Commedia mondana anche questa, modellata su esempi francesi e americani (Capote), che si svolge nella società bene del dopoguerra, priva però di quell’energia drammatica, iconoclasta che l’amour passion di Taeko imprimerà alla sua storia. Senkichi è un ragazzo in vendita, e sa condurre bene il suo gioco. Taeko è pronta a comprarlo, anzi lei stessa alza il prezzo a ogni oscillazione di lui. Come scrive a proposito di Morte di mezza estate Luca Scarlini, studioso dell’opera di Mishima, la narrazione procede nel «lento palesarsi delle più recondite intenzioni, celate nel tran tran quotidiano o nelle volute serpentine di una seduzione mediata, rimandata, eppure sempre presente». Quelle volute serpentine quasi soffocano Taeko che s’impone di non chiedere, non sospettare, non vendicarsi al momento opportuno quando scopre il definitivo tradimento di lui che intende sposare la figlia di un ricco uomo politico, la solita Satoko, nome ricorrente per le eroine vergini di Mishima, piccole kami da adorare.

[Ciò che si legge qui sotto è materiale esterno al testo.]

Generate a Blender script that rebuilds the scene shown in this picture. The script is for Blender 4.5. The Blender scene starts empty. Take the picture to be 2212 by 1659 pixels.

La finezza della scrittura, della penetrazione psicologica, fa pensare a un coinvolgimento personale di Mishima in una storia del genere. «Nel legame della carne con la carne, l’apparizione di un mondo privo di angoscia creava, riflettendoci, una situazione di per sé angosciante. Si afferravano saldamente per i capelli a vicenda, guardandosi fissi negli occhi, come sul punto di precipitare». Questo va oltre a quanto un gigolò possa offrire. Del resto Mishima non fa che dipanare il groviglio maschio-femmina delle sue famose, conturbanti, Confessioni di una maschera. Lui è Taeko e Senkichi, insieme al di là di tutto, come la carne insegna. Lui li vive entrambi. Il loro conflitto, solo apparente, è alimentato dalla povertà intellettuale di lui che sulla carne troppo elegante di lei vuole iscrivere solo il sesso, nudo e crudo. Difesa dopo difesa lei crolla. È la sconfitta della parola. Sensicki non presenta che il baluardo del proprio corpo: «Negli occhi vacui del ragazzo c’era solo il presente , la verità del qui e ora. E Taeko avrebbe dovuto riconoscere i meriti di questa verità circoscritta. E così, ogni tanto si presentava quel momento di calma che non lasciava spazio alle parole». Anche Barthes riconosce che in Giappone l’individualità non è chiusura, superamento, vittoria, singolarità inaccessibile, ma «è ripresa qui e là, corre di differenza in differenza, distribuita nel grande sintagma dei corpi». E Mishima ne fornisce la prova nel conclusivo Sole e acciaio. Le parole sono morte, solo il corpo è vivo e significa. «L’“Io” che mi occuperà non è l’“Io” che si riferisce strettamente a me, ma qualcosa altro, qualche residuo, che rimane dopo che tutte le altre parole pronunciate da me siano rifluite in me … Quello che cercavo, in breve, era il linguaggio del corpo». Che dice la sua parola più potente nel suicidio.